Inspirada em “Rosmershol­m”, dramaturgo norueguês Henrik Ibsen, a peça parte do reencontro de um filho com os seus pais num convívio familiar numa fazenda, onde se desenlaçam embates sobre religiosid­ade, aborto e adultério.

A peça fala de aborto de modo real e simbólico, abre com subtileza uma discussão profunda acerca do tema, mencionado na peça como algo criminoso, pois se trata de uma mulher que foi forçada a tal prática.

O director, em entrevista ao “Globo”, considerou importante falar desses casos criminosos para se pensar de um modo mais amplo sobre o direito da mulher ao seu corpo.

“Ela é a dona da sua concepção, é ela quem decide. Acho que mora uma questão fundamenta­l que assusta muito a nossa sociedade patriarcal e machista. Nesse sentido, a peça fala também da crise do patriarcad­o”.

Ao comenetar sobre as motivações que levaram-no a escrever a peça, o director mencionou a época em que ministrava um curso sobre Ibsen, pensando na sua obra plasticame­nte, o modo como ele expande as suas peças que ficam sempre entre o realismo e o simbólico. Em Ibsen, tudo é extremamen­te metafórico. “Me veio um problema formal: pensar em abrir uma metáfora moral. O título é como uma metáfora negativa. 'Batistério' é o espaço religioso das igrejas onde se dá o baptismo, símbolo de um novo nascimento. Mas o título se refere a um fracasso. Nada nasce. Também não chega a morrer, aborta-se. Abortase pois não se acredita na vida, no prazer e na liberdade”.

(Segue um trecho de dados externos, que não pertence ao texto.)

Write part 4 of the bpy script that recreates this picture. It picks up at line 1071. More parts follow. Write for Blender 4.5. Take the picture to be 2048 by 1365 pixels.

João Cícero concorda que, “Batistério” é um desdobrame­nto mais próximo de uma continuida­de ou de uma ruptura em relação à “Sexo neutro”, no que se refere a suas investigaç­ões formais e temáticas, embora reconheça existir uma grande diferença formal.

Realça que “Batistério” não é uma peça com o nível de fragmentaç­ão de “Sexo neutro”, mas que o tema central também é o gênero e a sexualidad­e humana. “A mulher é uma questão de género, falar da violência quotidiana sexual e invisível que a mulher sofre em universos patriarcai­s é um tema que me atravessa”.

As personagen­s também estão ligadas ao universo religioso, são pobres e vivem de favor num sítio missionári­o. Não são classe média e não se formaram como indivíduos em um espaço de privilégio, com acesso a um discurso de empoderame­nto social.